SHORT TASK:
Every record below should be transcribed exactly. Omit the images.

INFORMATION GIVEN:
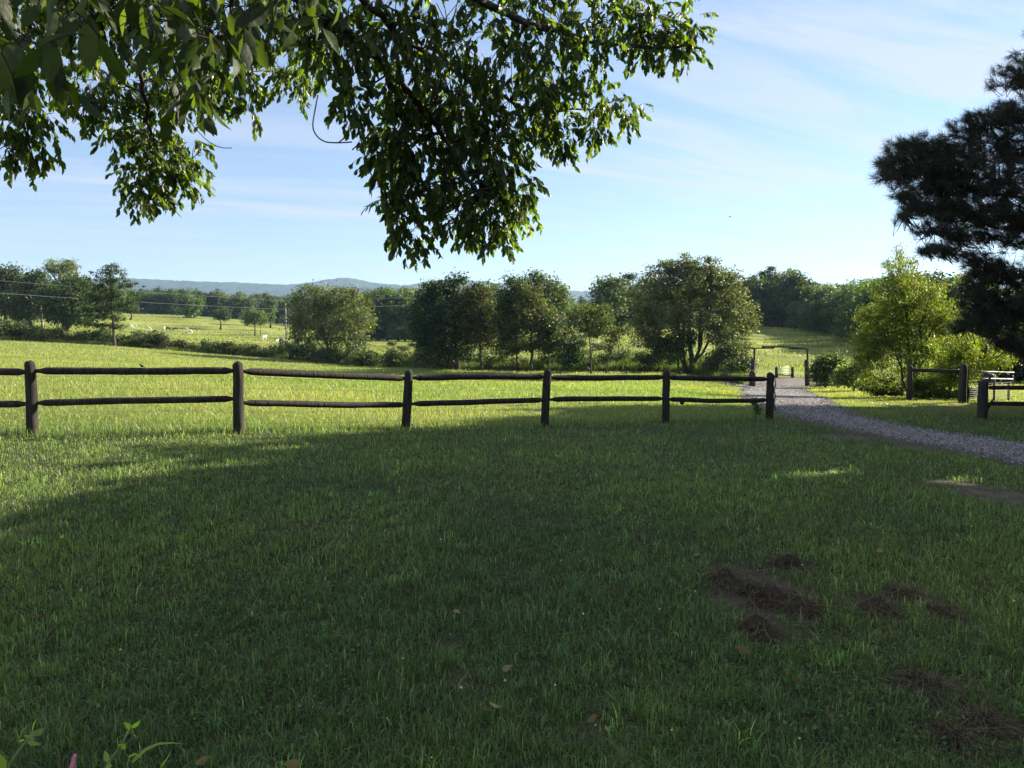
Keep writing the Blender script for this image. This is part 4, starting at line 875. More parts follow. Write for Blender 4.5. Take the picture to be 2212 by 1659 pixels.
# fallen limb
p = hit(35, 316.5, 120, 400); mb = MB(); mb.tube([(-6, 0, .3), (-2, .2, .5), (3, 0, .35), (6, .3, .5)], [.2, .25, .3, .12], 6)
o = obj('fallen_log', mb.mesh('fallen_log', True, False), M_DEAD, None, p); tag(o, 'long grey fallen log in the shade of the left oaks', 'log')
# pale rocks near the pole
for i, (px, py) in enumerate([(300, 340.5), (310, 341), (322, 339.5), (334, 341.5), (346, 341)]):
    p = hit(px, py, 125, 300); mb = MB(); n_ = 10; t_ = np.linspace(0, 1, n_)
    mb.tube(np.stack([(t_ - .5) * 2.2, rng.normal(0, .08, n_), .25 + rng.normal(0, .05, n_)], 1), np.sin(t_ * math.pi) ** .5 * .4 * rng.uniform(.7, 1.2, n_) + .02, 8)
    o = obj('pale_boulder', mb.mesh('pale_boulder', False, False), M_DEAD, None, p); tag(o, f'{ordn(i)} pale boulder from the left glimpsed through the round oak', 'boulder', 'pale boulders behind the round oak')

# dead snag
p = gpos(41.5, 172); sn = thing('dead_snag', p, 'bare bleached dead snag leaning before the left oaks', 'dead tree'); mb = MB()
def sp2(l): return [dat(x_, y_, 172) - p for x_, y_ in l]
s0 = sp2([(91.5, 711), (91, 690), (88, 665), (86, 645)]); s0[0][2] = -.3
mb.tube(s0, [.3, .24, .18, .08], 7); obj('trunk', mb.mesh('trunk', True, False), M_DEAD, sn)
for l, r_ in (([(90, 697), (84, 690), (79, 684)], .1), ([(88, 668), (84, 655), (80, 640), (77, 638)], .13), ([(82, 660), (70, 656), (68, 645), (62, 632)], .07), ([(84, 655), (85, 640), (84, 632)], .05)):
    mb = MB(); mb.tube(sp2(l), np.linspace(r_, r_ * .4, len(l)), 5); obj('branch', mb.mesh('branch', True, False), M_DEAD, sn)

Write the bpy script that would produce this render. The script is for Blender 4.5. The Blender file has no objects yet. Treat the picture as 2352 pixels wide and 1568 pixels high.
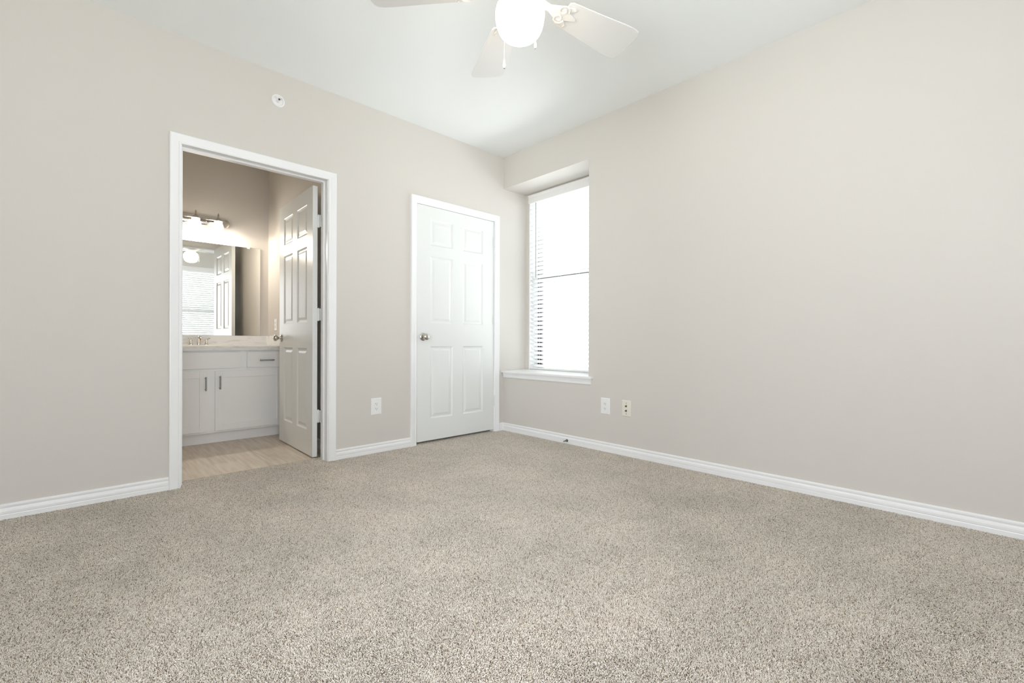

OUTPUT FOR THIS EXERCISE:
Keep writing the Blender script for this image. This is part 4, starting at line 875. More parts follow. Write for Blender 4.5. Take the picture to be 2212 by 1659 pixels.
# fallen limb
p = hit(35, 316.5, 120, 400); mb = MB(); mb.tube([(-6, 0, .3), (-2, .2, .5), (3, 0, .35), (6, .3, .5)], [.2, .25, .3, .12], 6)
o = obj('fallen_log', mb.mesh('fallen_log', True, False), M_DEAD, None, p); tag(o, 'long grey fallen log in the shade of the left oaks', 'log')
# pale rocks near the pole
for i, (px, py) in enumerate([(300, 340.5), (310, 341), (322, 339.5), (334, 341.5), (346, 341)]):
    p = hit(px, py, 125, 300); mb = MB(); n_ = 10; t_ = np.linspace(0, 1, n_)
    mb.tube(np.stack([(t_ - .5) * 2.2, rng.normal(0, .08, n_), .25 + rng.normal(0, .05, n_)], 1), np.sin(t_ * math.pi) ** .5 * .4 * rng.uniform(.7, 1.2, n_) + .02, 8)
    o = obj('pale_boulder', mb.mesh('pale_boulder', False, False), M_DEAD, None, p); tag(o, f'{ordn(i)} pale boulder from the left glimpsed through the round oak', 'boulder', 'pale boulders behind the round oak')

# dead snag
p = gpos(41.5, 172); sn = thing('dead_snag', p, 'bare bleached dead snag leaning before the left oaks', 'dead tree'); mb = MB()
def sp2(l): return [dat(x_, y_, 172) - p for x_, y_ in l]
s0 = sp2([(91.5, 711), (91, 690), (88, 665), (86, 645)]); s0[0][2] = -.3
mb.tube(s0, [.3, .24, .18, .08], 7); obj('trunk', mb.mesh('trunk', True, False), M_DEAD, sn)
for l, r_ in (([(90, 697), (84, 690), (79, 684)], .1), ([(88, 668), (84, 655), (80, 640), (77, 638)], .13), ([(82, 660), (70, 656), (68, 645), (62, 632)], .07), ([(84, 655), (85, 640), (84, 632)], .05)):
    mb = MB(); mb.tube(sp2(l), np.linspace(r_, r_ * .4, len(l)), 5); obj('branch', mb.mesh('branch', True, False), M_DEAD, sn)

Write the bpy script that would produce this render. The script is for Blender 4.5. The Blender file has no objects yet. Treat the picture as 2352 pixels wide and 1568 pixels high.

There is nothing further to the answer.